I don’t think so. No coach is going to gladly take a pay cut. As to the NCAA stepping in to help with scholarships, that’s not going to happen either. The NCAA didn’t “make” almost a billion dollars last year. It took that revenue from its member colleges, and the colleges got it from the efforts of the student-athletes who played football and basketball essentially for free.

What I don’t think McCready or most members of the sports media really understand is that the NCAA exists for one reason only: to control the earning power of college athletes. This is why they can’t sign autographs for money, sell memorabilia or even take outside jobs without NCAA approval. Because of the NCAA, college athletes don’t even have the same rights under the law as other college students.

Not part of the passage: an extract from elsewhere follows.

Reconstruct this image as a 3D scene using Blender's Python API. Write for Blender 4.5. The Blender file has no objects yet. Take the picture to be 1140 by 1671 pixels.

Of course, colleges can afford to pay their athletes, or at least their football and basketball players. If they couldn’t, there wouldn’t be college football or basketball at all.

The only way this ridiculous inequity will be redressed is when college athletes are organized enough to demand their rights. When they do, we’ll find out exactly how much the universities can afford to pay them.

The coaches and staffs of the athletic departments can be paid with the money that’s left over.